With phase one quickly ramping up to full capacity in 2013, development will transition to phase two. The feasibility study for this phase is ongoing with an expected completion of mid-2012. Phase Two will include the development of the underground mine and expansion of the concentrator to 160,000 tonnes per day.

Underground operations are expected to commence in 2015. The underground mine reserve grades are nearly four times that of the open-pit reserve grades.

As part of the development of Oyu Tolgoi, we are also undertaking a large-scale training programme for the Mongolian workforce. More than 14,000 people currently work on site, and the project is committed to ensure 90% of the workforce is from Mongolia once production begins. As a result, we are investing heavily in vocational schools, training, education and scholarship programmes. In fact, we are investing $85m in training and education programmes through 2015.

High-grade copper and gold output has declined globally over the past 12 months. How have these developments affected your long-term strategy?

ALBANESE: Long-term copper demand is expected to be strong, mainly driven by the urbanisation and industrialisation of China. India is also likely to take an increasing role in copper demand. While it is at an earlier stage of development compared to China, India is expected to go through a metals-intensive phase of urbanisation and industrialisation.

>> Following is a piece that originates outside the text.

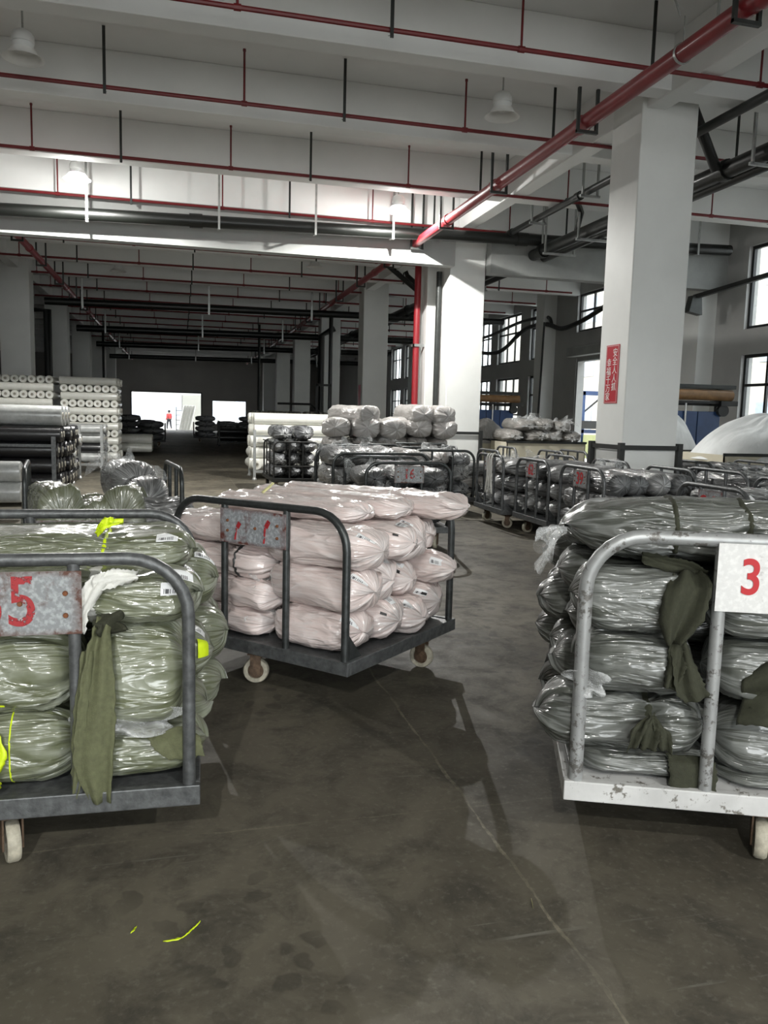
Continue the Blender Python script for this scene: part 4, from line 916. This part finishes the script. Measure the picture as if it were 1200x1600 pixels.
# white strips hung on cart 41
for i in range(3):
    e = empty('cloth_strips', loc2w(c41, .30-.08*i, -.62, 1.02), c41.rotation_euler.z, 'white cloth strip hanging from cart 41, %s' % ('nearest', 'middle', 'farthest')[i], 'strip', 'white strips on cart 41')
    ribbon('strip', [(0, .06, -.02), (0, .0, .0), (.0, -.03, -.05), (.02*i, -.03, -.3), (.03-.03*i, -.025, -.55)], [.03, .04, .035, .04, .03], 'white_cloth', e, (1, .1, 0), 6, .008, i)

# ------------------------------------------------------------------ rolls
def roll_mesh(L, r, m, core='roll_core', key=None, hole='roll_dark_hole'):
    key = (round(L, 3), round(r, 3), m)
    if key in PROTO: return PROTO[key]
    n = 20; mb = MB().lathe([(r*.36, -L/2+.004), (r*.82, -L/2), (r*.97, -L/2+.012), (r, -L/2+.05), (r*1.005, 0), (r, L/2-.05), (r*.97, L/2-.012), (r*.82, L/2), (r*.36, L/2-.004)], n, 'x', (0, 0, r))
    o = mb.build('fabric_roll', m, None, True); me = o.data; bpy.data.objects.remove(o)
    mb = MB().lathe([(r*.20, -L/2+.03), (r*.20, -L/2-.006), (r*.37, -L/2-.006), (r*.37, L/2+.006), (r*.20, L/2+.006), (r*.20, L/2-.03)], 14, 'x', (0, 0, r)).lathe([(0, -L/2+.03), (r*.2, -L/2+.03)], 14, 'x', (0, 0, r)).lathe([(0, L/2-.03), (r*.2, L/2-.03)], 14, 'x', (0, 0, r))
    o = mb.build('core', core, None, True); ce = o.data; bpy.data.objects.remove(o)
    PROTO[key] = (me, ce); return PROTO[key]
def roll(x, y, z, rz, L, r, m, label, group, roll_=0.0, pitch=0.0):
    me, ce = roll_mesh(L, r, m)
    o = bpy.data.objects.new('fabric_roll', me); C.objects.link(o); o.location = (x, y, z); o.rotation_euler = (0, pitch, rz); tag(o, label, 'roll', group)
    c = bpy.data.objects.new('core', ce); C.objects.link(c); c.parent = o; return o
NUM = ['first', 'second', 'third', 'fourth', 'fifth', 'sixth', 'seventh', 'eighth', 'ninth', 'tenth', 'eleventh']
def pallet(x0, y0, w, d, label):
    e = empty('pallet', (x0+w/2, y0+d/2, 0), 0, label, 'pallet')
    mb = MB(); 
    for k in range(7): a = -w/2+k*(w-.1)/6; mb.box(a, a+.1, -d/2, d/2, .10, .122)
    mb.build('deck_boards', 'wood', e); mb = MB()
    for k in (-d/2, -.05, d/2-.1): mb.box(-w/2, w/2, k, k+.1, 0, .10)
    mb.build('bearers', 'wood', e)
def roll_stack(x0, y0, n, r, layers, m, name, group, full=True, first='x', z0=.125):
    w = n*2*r; pallet(x0, y0, w, w, 'wooden pallet under %s' % name)
    for li in range(layers):
        ends = (li % 2 == (0 if first == 'y' else 1)); top = layers-1-li
        lw = '%s layer down' % NUM[top] if top else 'top layer'
        for k in range(n):
            jx = random.uniform(-.012, .012); j2 = random.uniform(-.035, .03)
            if ends: roll(x0+r*(2*k+1)+jx*.3, y0+w/2+j2, z0+li*1.9*r, PI/2, w*.99, r*.99, m, 'roll with its end showing, %s from left, %s, %s' % (NUM[k], lw, name), group)
            elif full or k == 0 or top == 0: roll(x0+w/2+j2, y0+r*(2*k+1)+jx*.3, z0+li*1.9*r, 0, w*.99, r*.99, m, 'roll lying crosswise, %s from front, %s, %s' % (NUM[k], lw, name), group)
roll_stack(-3.10, 22.9, 7, .105, 11, 'roll_white', 'the right pallet stack', 'white rolls, right pallet stack', True, 'x')
roll_stack(-4.70, 22.7, 7, .105, 11, 'roll_white', 'the middle pallet stack', 'white rolls, middle pallet stack', False, 'y')
roll_stack(-6.30, 22.5, 7, .105, 11, 'roll_white', 'the left pallet stack', 'white rolls, left pallet stack', False, 'y')
# racks with film-wrapped rolls between the near rolls and the pallets
def rack(x, y, w, d, h, label, posts=True, m='zinc', rz=0.0, top=True):
    e = empty('stacking_rack', (x, y, 0), rz, label, 'rack')
    for sx in (-1, 1):
        for sy in (-1, 1):
            MB().box(sx*w/2-.03, sx*w/2+.03, sy*d/2-.03, sy*d/2+.03, .06, h).lathe([(0, 0), (.055, 0), (.055, .02), (.035, .06), (0, .06)], 10, 'z', (sx*w/2, sy*d/2, 0)).build('post', m, e)
    mb = MB()
    for sy in (-1, 1): mb.box(-w/2, w/2, sy*d/2-.02, sy*d/2+.02, .16, .22)
    for sx in (-1, 1): mb.box(sx*w/2-.02, sx*w/2+.02, -d/2, d/2, .16, .22)
    for k in range(1, 5): mb.box(-w/2+w*k/5-.02, -w/2+w*k/5+.02, -d/2, d/2, .19, .22)
    mb.build('base_frame', m, e)
    if top:
        for sy in (-1, 1): MB().box(-w/2, w/2, sy*d/2-.015, sy*d/2+.015, h-.16, h-.12).build('top_rail', m, e)
    return e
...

Copper mines that have seen output grow and have been among the top copper producers over the last two decades are now maturing, resulting in declining copper grades. Increasingly, new projects and discoveries are located in emerging markets, which can present development and production challenges.

What international role models are available for Mongolia to follow in developing its mining sector?

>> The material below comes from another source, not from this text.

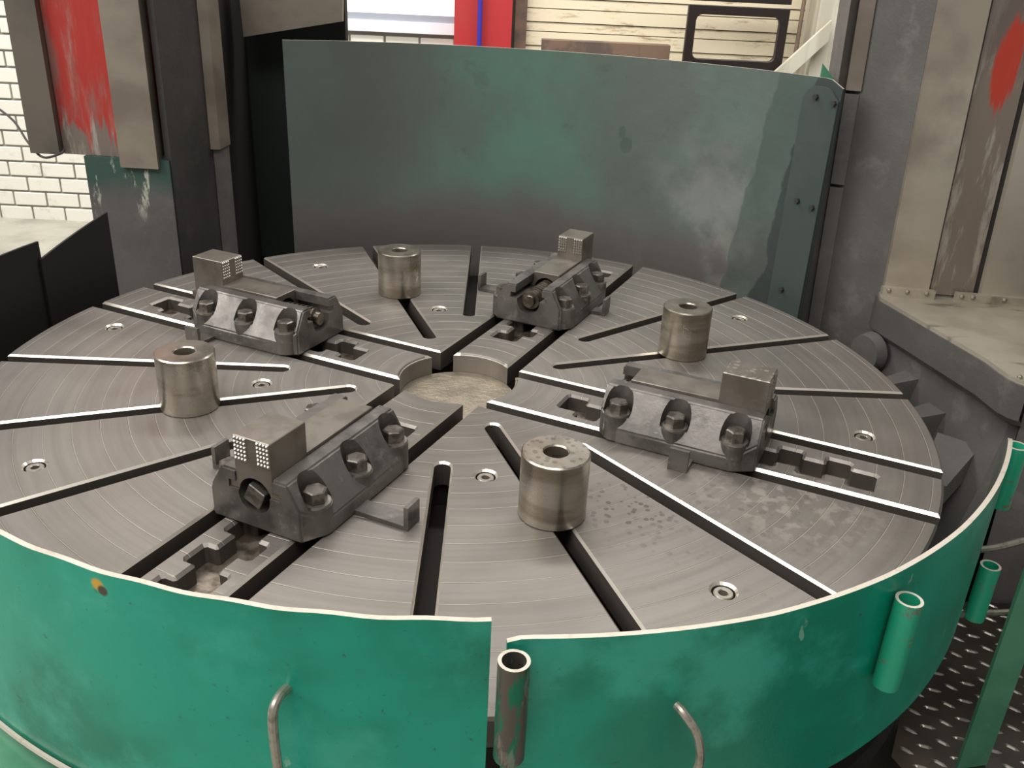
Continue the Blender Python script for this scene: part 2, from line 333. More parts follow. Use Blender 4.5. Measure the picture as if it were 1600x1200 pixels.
# ------------------------------------------------------------ building shell
struct(finish(box(-5.5, 5, -4, 4.4, -.83, -.78), 'floor', 'floor'))
wall = struct(finish(box(-5.5, 5, 3.72, 3.9, -.78, 2.2), 'wall_back', 'mortar'))
bw, bh, g = .199, .0905, .012
brick_me = None
def brick_mesh():
    bm = box(-(bw - g) / 2, (bw - g) / 2, 0, .02, -(bh - g) / 2, (bh - g) / 2)
    bmesh.ops.bevel(bm, geom=bm.edges[:], offset=.004, segments=1, affect='EDGES'); bmesh.ops.recalc_face_normals(bm, faces=bm.faces)
    me = bpy.data.meshes.new('brick'); bm.to_mesh(me); bm.free(); me.materials.append(MT['brick']); return me
brick_me = brick_mesh(); rest = bmesh.new(); nb = 0
for row in range(22):
    z = -.78 + bh * (row + .5) - .01; off = (row % 2) * bw / 2
    for k in range(-30, 26):
        x = k * bw + off + .045
        if -.1 < x < 1.95 or x < -5.4 or x > 4.9: continue
        if -1.04 < x < -.12 and z > .40: continue
        seen = (-3.25 < x < -1.95) or (-1.0 < x < -.2 and .25 < z < .42)
        dy = random.uniform(-.003, .003)
        if seen and nb < 290:
            o = bpy.data.objects.new('brick', brick_me); COL.objects.link(o); o.parent = wall; o.location = (x, 3.703 + dy, z); nb += 1
        else:
            box(x - (bw - g) / 2, x + (bw - g) / 2, 3.703, 3.722, z - (bh - g) / 2, z + (bh - g) / 2, rest)
r_ = finish(rest, 'brickwork', 'brick', wall); r_['kind'] = 'stuff'
# window above the white brick wall
wn = struct(finish(box(-.92, -.24, 3.715, 3.72, .5, 1.25), 'window_1', 'pane'))
struct(finish(box(-.93, -.235, 3.675, 3.72, .405, .465), 'trim_1', 'sill', bev=.006))
struct(finish(box(-.93, -.235, 3.69, 3.72, .465, .502), 'trim_2', 'grey_trim', bev=.004))
# red post with blue pipe
post = tag(finish(box(-.245, .068, 3.5, 3.72, -.78, 2.2), 'steel_post', 'red_post', bev=.006), 'bright red steel post standing between the window and the cream boards', 'post')
tag(finish(tube([(-.105, 3.47, -.78), (-.105, 3.47, 2.2)], .013, 10), 'conduit_pipe', 'blue', smooth=True), 'thin blue pipe running up the front of the red post', 'pipe')
# cream slatted panel
pan = thing('slatted_panel', 'cream panel of horizontal boards with rust stains behind the curved shield', 'panel', (.9, 3.7, -.78))
def kid(o, p):   # keep world placement although the parent stands elsewhere
    o.parent = p; o.matrix_parent_inverse = (Matrix.Translation(p.location) @ p.rotation_euler.to_matrix().to_4x4()).inverted(); return o
k = 0; z = .26
for hgt in (.06, .055, .075, .05, .07, .055, .065, .05, .07, .06, .06, .07, .06, .06, .06, .06, .06):
    kid(finish(box(.13, 1.86, 3.64 + (k % 2) * .006, 3.70, z + .003, z + hgt - .002), 'board', 'board', bev=.003), pan); z += hgt; k += 1
kid(finish(box(.12, 1.87, 3.70, 3.72, .2, z), 'backing', 'frame'), pan)
kid(finish(box(.085, .15, 3.60, 3.70, .2, 1.3), 'side_rail', 'rust', bev=.01), pan)
tag(finish(box(.235, .93, 3.42, 3.52, .34, .425), 'timber_beam', 'rust', bev=.006), 'brown weathered timber lying in front of the cream boards', 'beam')
fr = thing('rack_frame', 'black rectangular steel frame with rounded corners before the cream boards', 'frame', (1.3, 3.4, -.78))
def fr_ring(x0, x1, z0, z1, w, y0, y1):
    out = [(x0, z0), (x1, z0), (x1, z1), (x0, z1)]; rr = .03; inn = []
    for (x, zc, a) in ((x0 + w + rr, z0 + w + rr, 180), (x1 - w - rr, z0 + w + rr, 270), (x1 - w - rr, z1 - w - rr, 0), (x0 + w + rr, z1 - w - rr, 90)):
        inn += [(x + rr * math.cos(R_(a + t)), zc + rr * math.sin(R_(a + t))) for t in (0, 30, 60, 90)]
    o = slab2d('frame_window', [out, inn], -.02, .02, .003, 'frame', None)
    o.data.transform(Matrix.Rotation(R_(90), 4, 'X')); o.data.transform(Matrix.Translation((0, y0, 0))); return o
kid(fr_ring(.99, 1.52, .33, .64, .045, 3.35, 3.4), fr)
kid(fr_ring(.99, 1.52, .66, .97, .045, 3.35, 3.4), fr)
for x in (1.0, 1.5): kid(finish(box(x - .015, x + .015, 3.37, 3.4, -.78, .33), 'leg', 'frame'), fr)
tag(finish(tube([(1.57, 3.3, -.78), (1.575, 3.3, 1.2)], .011, 8), 'support_rod', 'rust', smooth=True), 'thin brown upright rod beside the black frame', 'rod')
tag(finish(prism([(1.66, 3.3), (2.1, 3.3), (2.1, 3.55), (1.66, 3.55)], -.78, 1.6), 'enclosure_pillar', 'pillar', bev=.01), 'pale cream pillar rising behind the right end of the shield', 'pillar')
bm = bmesh.new(); vs = [bm.verts.new(v) for v in ((1.36, 3.25, .22), (1.46, 3.25, .22), (1.72, 3.25, .50), (1.72, 3.25, .60))] + [bm.verts.new(v) for v in ((1.36, 3.28, .22), (1.46, 3.28, .22), (1.72, 3.28, .50), (1.72, 3.28, .60))]
for f in ((0, 1, 2, 3), (7, 6, 5, 4), (0, 4, 5, 1), (1, 5, 6, 2), (2, 6, 7, 3), (3, 7, 4, 0)): bm.faces.new([vs[i] for i in f])
tag(finish(bm, 'diagonal_brace', 'pillar'), 'pale diagonal brace leaning against the cream pillar', 'brace')

# ------------------------------------------------------------ machine bed
bed = thing('machine_base', 'dark round machine base with a trough under the faceplate', 'base', (0, 0, -.78))
kid(finish(lathe([(0.001, -.78), (.93, -.78), (.93, -.42), (.80, -.36), (.80, -.175), (0.001, -.175)], 64, False), 'pedestal', 'cast_dark', smooth=True), bed)
kid(finish(lathe([(.80, -.36), (1.03, -.36), (1.03, -.30), (.80, -.32)], 64), 'trough', 'dark', smooth=True), bed)
def ring_sector(r0, r1, z0, z1, a0, a1, n): return prism(arc(r1, a0, a1, n) + arc(r0, a1, a0, n), z0, z1)
kid(finish(ring_sector(1.0, 1.095, -.26, -.20, R_(180), R_(262), 30), 'apron_ring', 'leaf', bev=.003), bed)

# ------------------------------------------------------------ faceplate
W1, W2, HW, RH = .0706, .1017, .0155, .1283
fp = thing('faceplate', 'large round slotted steel faceplate with scribed rings and a sunken hub', 'lathe table', (0, 0, -.175), 0)
def key_poly(side_list):
    """outline of the stepped keyway, r from .25 to .884"""
    up, dn = [], []
    e = [.25 + .045 * i for i in range(15)]; e[-1] = .884
    for i in range(14):
        p = i % 2 == 0
        a = .043 if p else .020; b = -.020 if p else -.043
        up += [(e[i], a), (e[i + 1], a)]; dn += [(e[i], b), (e[i + 1], b)]
    return up + dn[::-1]
def round_poly(poly, r=.004):
    out = []; n = len(poly)
    for i in range(n):
        p0, p1, p2 = Vector(poly[i - 1]), Vector(poly[i]), Vector(poly[(i + 1) % n])
        d0, d1 = (p0 - p1), (p2 - p1)
        if d0.length < 1e-6 or d1.length < 1e-6: continue
        rr = min(r, d0.length * .45, d1.length * .45)
        out.append(tuple(p1 + d0.normalized() * rr)); out.append(tuple(p1 + d1.normalized() * rr))
    return out
def band_outline(w, r0, r1, n=18):
    a1 = math.asin(w / r1); a0 = math.asin(w / r0)
    return arc(r1, -a1, a1, n) + arc(r0, a0, -a0, n)
def screw_ring(c, r, n=24): return [(c[0] + r * math.cos(2 * math.pi * i / n), c[1] + r * math.sin(2 * math.pi * i / n)) for i in range(n)]
SLOT = [(R_(45 - 19.23), .375, -.0092), (R_(45), .228, 0), (R_(45 + 19.23), .375, .0092)]
SC = [(.86, R_(11.8)), (.422, R_(35.4)), (.848, R_(56.8))]
SR = .0185
def quad_outline(w, hw, r1, ri_off=0, jog=0):
    pts = [(w, w)]; a_lo = math.asin(w / r1); cur = a_lo
    pts.append((r1 * math.cos(a_lo), w))
    for (ang, ri, off) in SLOT:
        d = Vector((math.cos(ang), math.sin(ang))); nn = Vector((-d.y, d.x)); ri = ri - ri_off
        def onrim(s):
            o = off + s * hw; return math.sqrt(r1 * r1 - o * o), o
        ra, oa = onrim(-1); rb, ob = onrim(1)
        aa = math.atan2((d * ra + nn * oa).y, (d * ra + nn * oa).x); ab = math.atan2((d * rb + nn * ob).y, (d * rb + nn * ob).x)
        pts += arc(r1, cur, aa, 10)[1:]
        c = d * (ri + hw) + nn * off
        for i in range(9):
            t = -math.pi / 2 - math.pi * i / 8
            pts.append(tuple(c + (d * math.cos(t) + nn * math.sin(t)) * hw))
        pts.append(tuple(d * rb + nn * ob)); cur = ab
    a_hi = math.acos(w / r1)
    pts += arc(r1, cur, a_hi, 10)[1:]
    return pts
for kq in range(4):
    a = TH + kq * math.pi / 2
    rot = lambda poly: [rotp(p, a) for p in poly]
    t = slab2d('jaw_track', [rot(band_outline(W1, RH, 1.0)), rot(round_poly(key_poly(None)))], -.052, 0, .0052, ['plate', 'chamfer', 'slot_wall'], fp, lat=lambda c, a=a: abs(-c.x * math.sin(a) + c.y * math.cos(a)) > .055)
    kid(t, fp)
    kf = finish(prism([rotp(p, a) for p in ((.244, -.047), (.889, -.047), (.889, .047), (.244, .047))], -.0515, -.035), 'keyway_floor', 'pocket', fp); kid(kf, fp)
    u = slab2d('jaw_track_bed', [rot(band_outline(W1 - .012, RH + .002, .998))], -.10, -.0521, .001, 'pocket', fp); kid(u, fp)
    holes = [rot(screw_ring((r * math.cos(b), r * math.sin(b)), SR)) for r, b in SC]
    s = slab2d('plate_sector', [rot(quad_outline(W2, HW, 1.0))] + holes, -.052, 0, .0040, ['plate', 'chamfer', 'slot_wall'], fp); kid(s, fp)
    s = slab2d('sector_bed', [rot(quad_outline(W2 + .012, HW + .011, .998, .011))], -.10, -.0521, .001, 'slot', fp); kid(s, fp)
kid(finish(lathe([(.001, -.175), (.992, -.175), (.997, -.17), (.997, -.105), (.992, -.1), (.001, -.1)], 96, False), 'plate_body', 'slot', smooth=True), fp)
kid(finish(lathe([(.001, -.101), (.128, -.101), (.128, -.060), (.128, -.047), (.001, -.046)], 48, False), 'hub_floor', 'hub', smooth=True), fp)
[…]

ALBANESE: Every country is different and Mongolia must find the right mix of policies to suit its unique needs. The US and Canada have long and successful histories of mining development. Mongolia can look to these for examples of secure mining tenure, health and safety, and environmental standards for mining.

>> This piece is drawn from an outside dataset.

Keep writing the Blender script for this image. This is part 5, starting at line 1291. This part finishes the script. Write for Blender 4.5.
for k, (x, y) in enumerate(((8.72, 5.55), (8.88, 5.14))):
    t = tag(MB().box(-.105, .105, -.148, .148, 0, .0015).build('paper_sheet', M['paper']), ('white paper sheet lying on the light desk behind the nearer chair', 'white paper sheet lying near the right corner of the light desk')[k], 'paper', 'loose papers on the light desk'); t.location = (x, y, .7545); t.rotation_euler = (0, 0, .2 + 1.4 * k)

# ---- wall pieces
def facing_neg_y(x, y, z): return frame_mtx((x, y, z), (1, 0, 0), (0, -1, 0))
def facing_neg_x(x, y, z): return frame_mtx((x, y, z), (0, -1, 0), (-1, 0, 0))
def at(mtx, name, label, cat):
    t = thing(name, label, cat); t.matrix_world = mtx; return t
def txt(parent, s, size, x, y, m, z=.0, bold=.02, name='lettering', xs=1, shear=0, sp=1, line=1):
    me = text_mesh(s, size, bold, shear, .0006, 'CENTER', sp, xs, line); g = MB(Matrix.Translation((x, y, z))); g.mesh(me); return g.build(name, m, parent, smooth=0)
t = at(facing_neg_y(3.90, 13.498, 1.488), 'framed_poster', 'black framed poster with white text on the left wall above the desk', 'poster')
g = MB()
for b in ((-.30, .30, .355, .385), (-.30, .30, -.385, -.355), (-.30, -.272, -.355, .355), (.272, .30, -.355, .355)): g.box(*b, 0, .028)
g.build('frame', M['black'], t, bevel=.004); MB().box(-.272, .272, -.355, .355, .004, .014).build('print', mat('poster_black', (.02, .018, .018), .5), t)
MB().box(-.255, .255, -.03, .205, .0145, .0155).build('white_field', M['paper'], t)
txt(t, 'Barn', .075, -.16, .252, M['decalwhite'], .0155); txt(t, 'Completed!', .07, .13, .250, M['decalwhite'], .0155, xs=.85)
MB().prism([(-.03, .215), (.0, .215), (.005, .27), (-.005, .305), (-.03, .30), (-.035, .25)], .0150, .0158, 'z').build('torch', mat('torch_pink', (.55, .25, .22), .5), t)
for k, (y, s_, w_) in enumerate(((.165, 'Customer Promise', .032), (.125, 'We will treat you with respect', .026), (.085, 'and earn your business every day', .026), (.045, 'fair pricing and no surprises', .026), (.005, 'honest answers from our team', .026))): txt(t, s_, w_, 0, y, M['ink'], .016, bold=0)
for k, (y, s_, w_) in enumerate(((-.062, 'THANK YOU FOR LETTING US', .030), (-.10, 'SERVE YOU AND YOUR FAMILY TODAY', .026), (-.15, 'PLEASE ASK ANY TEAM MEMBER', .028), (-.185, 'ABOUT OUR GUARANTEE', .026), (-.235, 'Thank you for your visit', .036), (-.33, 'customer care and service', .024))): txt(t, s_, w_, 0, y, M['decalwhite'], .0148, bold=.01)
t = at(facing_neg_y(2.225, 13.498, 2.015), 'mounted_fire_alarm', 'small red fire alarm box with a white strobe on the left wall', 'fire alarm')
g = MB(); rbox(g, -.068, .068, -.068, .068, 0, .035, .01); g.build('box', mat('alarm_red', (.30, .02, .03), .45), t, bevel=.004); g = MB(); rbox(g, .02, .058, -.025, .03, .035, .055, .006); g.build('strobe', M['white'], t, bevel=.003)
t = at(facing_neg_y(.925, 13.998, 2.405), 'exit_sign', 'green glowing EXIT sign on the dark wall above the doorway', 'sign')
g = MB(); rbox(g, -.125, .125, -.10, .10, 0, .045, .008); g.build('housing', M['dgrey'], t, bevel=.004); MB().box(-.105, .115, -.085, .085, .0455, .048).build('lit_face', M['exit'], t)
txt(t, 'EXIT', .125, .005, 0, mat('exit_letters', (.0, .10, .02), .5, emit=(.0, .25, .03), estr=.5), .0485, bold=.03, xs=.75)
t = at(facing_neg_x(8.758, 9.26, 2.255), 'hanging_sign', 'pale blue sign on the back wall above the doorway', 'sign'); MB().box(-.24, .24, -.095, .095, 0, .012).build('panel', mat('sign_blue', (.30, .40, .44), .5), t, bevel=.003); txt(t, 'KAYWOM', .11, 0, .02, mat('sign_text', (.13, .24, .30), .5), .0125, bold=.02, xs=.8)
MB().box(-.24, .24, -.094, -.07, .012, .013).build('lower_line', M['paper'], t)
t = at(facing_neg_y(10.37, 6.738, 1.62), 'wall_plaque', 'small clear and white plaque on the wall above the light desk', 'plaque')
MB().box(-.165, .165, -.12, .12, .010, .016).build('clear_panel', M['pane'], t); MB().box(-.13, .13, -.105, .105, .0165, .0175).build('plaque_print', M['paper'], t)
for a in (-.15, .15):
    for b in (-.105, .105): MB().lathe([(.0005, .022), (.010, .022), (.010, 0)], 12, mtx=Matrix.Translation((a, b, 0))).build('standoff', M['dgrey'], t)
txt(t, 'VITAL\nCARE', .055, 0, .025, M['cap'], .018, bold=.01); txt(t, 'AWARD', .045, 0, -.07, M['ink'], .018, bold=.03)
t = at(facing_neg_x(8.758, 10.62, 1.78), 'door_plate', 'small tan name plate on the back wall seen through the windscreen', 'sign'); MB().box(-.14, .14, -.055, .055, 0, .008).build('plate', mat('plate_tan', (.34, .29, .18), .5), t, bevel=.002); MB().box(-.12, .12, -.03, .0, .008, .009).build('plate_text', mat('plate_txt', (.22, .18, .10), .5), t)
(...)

More recently, Chile has successfully managed the rapid growth of its mining sector. Chile is the world’s largest copper-producing country and this metal accounts for 45% of exports and nearly one-third of government revenue. By creating a copper stabilisation fund, it has avoided the volatility of copper revenues and smoothed the impact of boom-and-bust cycles, while accumulating more than $20bn over a decade of mining development. Chile has diversified its economy and fuelled economic growth in other sectors.

What further concerns remain for foreign operators as far as regulatory process is concerned?

ALBANESE: Mongolia has solid legislative and regulatory foundations providing a sound basis for foreign investment. In the case of Oyu Tolgoi, our investment is underpinned by the Investment Agreement established in 2009. Companies like ours that are making multi-billion dollar investments in long-term projects need confidence that the investment climate in the country is stable and that agreements we make can be relied upon. Demonstrating good governance is also key to attracting and retaining foreign investment. Mongolia has developed a culture of transparency and accountability through initiatives such as the Extractive Industries Transparency Initiative (EITI). In October 2010, Mongolia became the fourth country worldwide to be designated EITI compliant — a significant achievement.